Sceptique à son égard, le visionnage de Scarface n’aura en rien dissipé mon a priori : pour un film de cet acabit, affublé d’une aura culte en guise de piqûre de rappel, j’aurais frisé la douche froide tant il s’agit là d’un beau pétard mouillé. Étranger au long-métrage éponyme d’Howard Hawks, ce remake réactualisé à la faveur de l’exode de Mariel avait pourtant de sacrés atouts pour briller et, chose peu aisée, se faire une place auprès des mastodontes du genre « gangster » : Al Pacino dans le rôle-titre, Brian de Palma à la caméra et Oliver Stone au scénario ; excusez du peu.
Quand bien même l’on éviterait de malvenues comparaisons, l’envergure rabougrie d’un Scarface ne peut que prêter à la grimace pour qui a vécu le règne de Michael Corleone : tel le prisme cristallisant une pléiade de points noirs, la figure de Tony Montana atteste des limites d’un récit prévisible de bout en bout. La faute à une personnalité des plus lisses, le seul argument de la réussite à tout prix, à l’aune d’un insidieux American Dream, ne pouvant justifier à lui-seul la fureur tonitruante d’une telle ascension : violent, machiste et grossier à outrance, la cruelle absence de relief apportée à ce petit malfrat cubain devenu Roi rend ainsi compte d’une personnalité détestable.
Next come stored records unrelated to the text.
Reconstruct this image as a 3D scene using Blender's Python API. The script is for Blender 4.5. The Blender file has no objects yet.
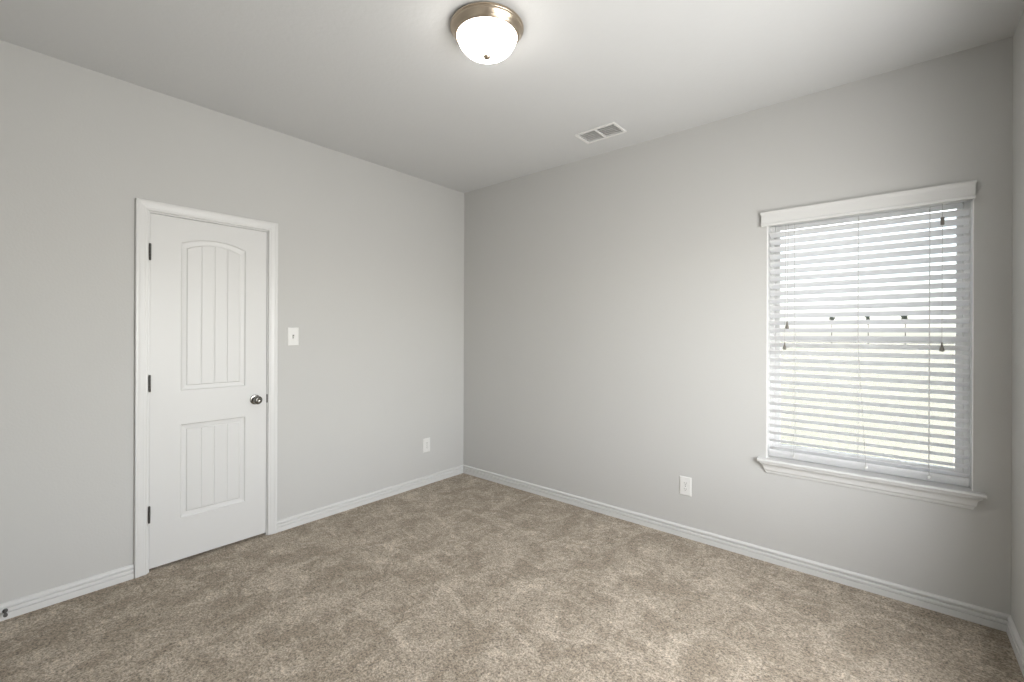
import bpy, bmesh, math, random
from mathutils import Vector, Matrix
random.seed(7)
PI = math.pi
scene = bpy.context.scene
col = scene.collection

# ---------------------------------------------------------------- camera
cam_data = bpy.data.cameras.new('camera')
cam = bpy.data.objects.new('camera', cam_data); col.objects.link(cam)
cam.matrix_world = (Matrix.Translation((3.2215, -3.070, 1.3656)) @ Matrix.Rotation(math.radians(40.2713), 4, 'Z')
                    @ Matrix.Rotation(PI/2, 4, 'X') @ Matrix.Rotation(math.radians(.2123), 4, 'Z'))
cam_data.sensor_width = 36.0
cam_data.lens = 450.15*36/1024
cam_data.shift_y = -7.48/1024
cam_data.clip_start = 0.02; cam_data.clip_end = 600
scene.camera = cam

# ---------------------------------------------------------------- sky, sun, added fill lamp, exposure
scene.view_settings.view_transform = 'Standard'
scene.view_settings.look = 'None'
scene.view_settings.gamma = 1.0
scene.view_settings.use_curve_mapping = False
scene.view_settings.exposure = 0.0
world = bpy.data.worlds.new('sky'); scene.world = world
world.use_nodes = True
wn = world.node_tree
sky = wn.nodes.new('ShaderNodeTexSky')
sky.sky_type = 'NISHITA'; sky.sun_disc = False
sky.sun_elevation = math.radians(48); sky.sun_rotation = math.radians(270)
sky.dust_density = 1.5; sky.air_density = 1.0
bg = wn.nodes['Background']
haze = wn.nodes.new('ShaderNodeHueSaturation'); haze.inputs['Saturation'].default_value = .45      # thin white overcast
tint = wn.nodes.new('ShaderNodeMix'); tint.data_type = 'RGBA'; tint.blend_type = 'MULTIPLY'; tint.inputs['Factor'].default_value = 1
tint.inputs['B'].default_value = (1.0, .97, .945, 1)
wn.links.new(sky.outputs['Color'], haze.inputs['Color'])
wn.links.new(haze.outputs['Color'], tint.inputs['A']); wn.links.new(tint.outputs['Result'], bg.inputs['Color'])
bg.inputs['Strength'].default_value = 1.28

def light(name, kind, loc, rot, energy, color, **kw):
    l = bpy.data.lights.new(name, kind); l.energy = energy; l.color = color
    for k, v in kw.items(): setattr(l, k, v)
    o = bpy.data.objects.new(name, l); col.objects.link(o)
    o.location = loc; o.rotation_euler = rot
    return o
light('sun', 'SUN', (0, 0, 20), (0, math.radians(-44), 0), 2.6, (1, .96, .90), angle=math.radians(.6))
# added fill lamp outside an invented, unseen window in the right wall
light('fill_light', 'AREA', (3.86, -1.55, 1.34), (0, PI/2, 0), 88, (1.0, .988, .965), shape='RECTANGLE', size=1.5, size_y=1.6)

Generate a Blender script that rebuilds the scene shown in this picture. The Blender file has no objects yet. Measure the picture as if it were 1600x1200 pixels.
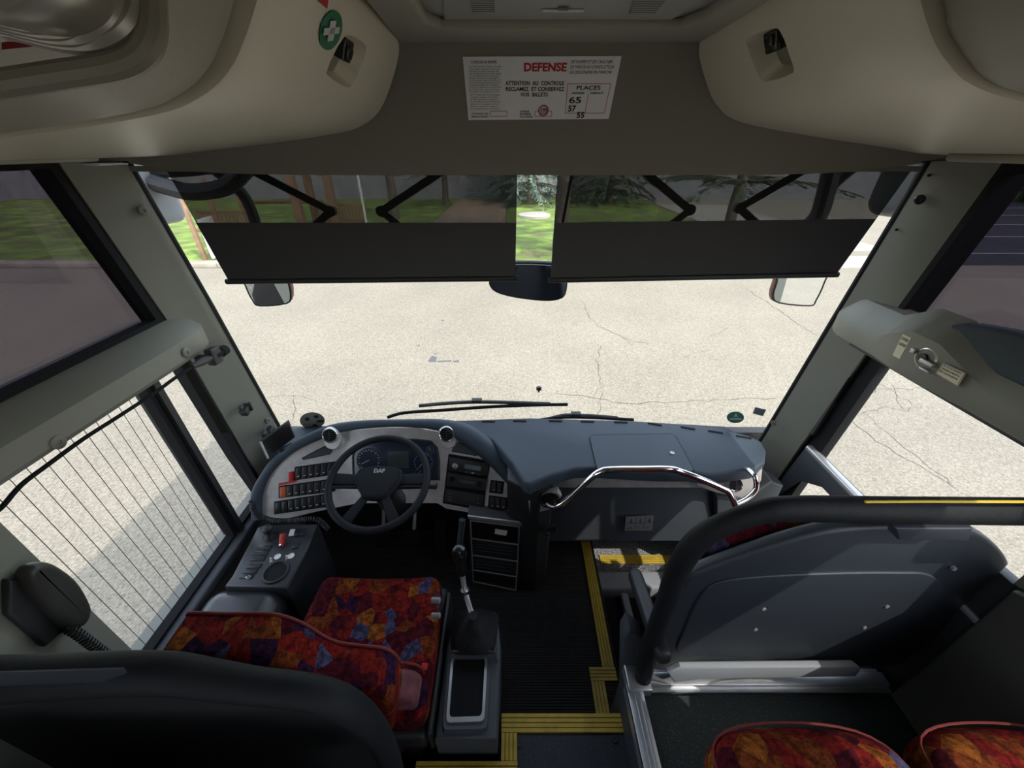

Nulle once d’empathie donc, quand bien même celui-ci se découvrirait soudainement un code moral (attentat de New-York, grosse circonspection à cet instant), et bien entendu à l’orée de son inéluctable chute : cousu de fil blanc, le scénario n’est pas en mesure de nuancer les actions de son rôle-titre, et encore moins de surprendre. Pis encore, l’incohérence d’une bien transparente Elvira accentue à n’en plus finir cette impression de simulacre pataud : campée par une Michelle Pfeiffer pourtant concernée, d’ailleurs à l’image d’un Al Pacino convaincant à défaut d’être mémorable, son personnage s’avère être d’une idiotie flagrante à mesure que la belle ne succombe aux « charmes » d’un Tony tenace.
Pour le reste, la galerie n’est pas d’un grand réconfort : ce bon vieux Manny va se démener en vain afin d’apporter un semblant de sympathie à son comparse borné, Gina n’est là que pour instaurer un ersatz de drame familial, le tandem Lopez / Sosa se passera le relais en termes d’antagonistes convenus... et ainsi de suite. À l’échelle du récit dans sa globalité, Scarface accumule donc trop de maladresses et autres facilités (dont l’usage de la violence) pour véritablement briller de par son fond, malgré tout tangible : portant un regard sans concession sur les malversations d’une quête individualiste, associée d’une sacrée résultante destructrice, son intrigue possédait les armes afin de s’extirper du seul carcan « gangster » au profit d’une plongée en enfer captivante... car notamment assortie d’un contexte socioculturel prégnant.
Mais dans la droite lignée d’un fond trop peu subtil, la patte formelle de Scarface échoue dans les grandes largeurs à rehausser le tout : en termes de mise en scène d’abord, la faute à des séquences d’action d’une platitude effarante, mais surtout en raison d’une atmosphère nullement captivante. Il faut dire que Giorgio Moroder, compositeur de la BO du long-métrage, aura eu la main lourde sur ce kitsch si spécifique aux 80s, chose se corrélant à merveille avec l’imagerie prodiguée par De Palma : point d’epicness ni de tension au sein de cette piètre tentative de mise sur pied d’une icône foutraque, chose illustrée avec la manière au sein de la fameuse fusillade finale... sérieusement, tant de mauvais goût, on touche au ridicule !
Bref, Scarface n’est rien de moins qu’un mauvais film de gangster, ses prétentions outrancières l’emportant sur tout ce qui en faisait la sève : sous couvert d’un casting aux petits oignons, la toile de fond sociétale, auréolée d’une vision grinçante quant à la démesure de l’ambition personnelle, méritait mieux qu’un tel traitement. C’en est regrettable.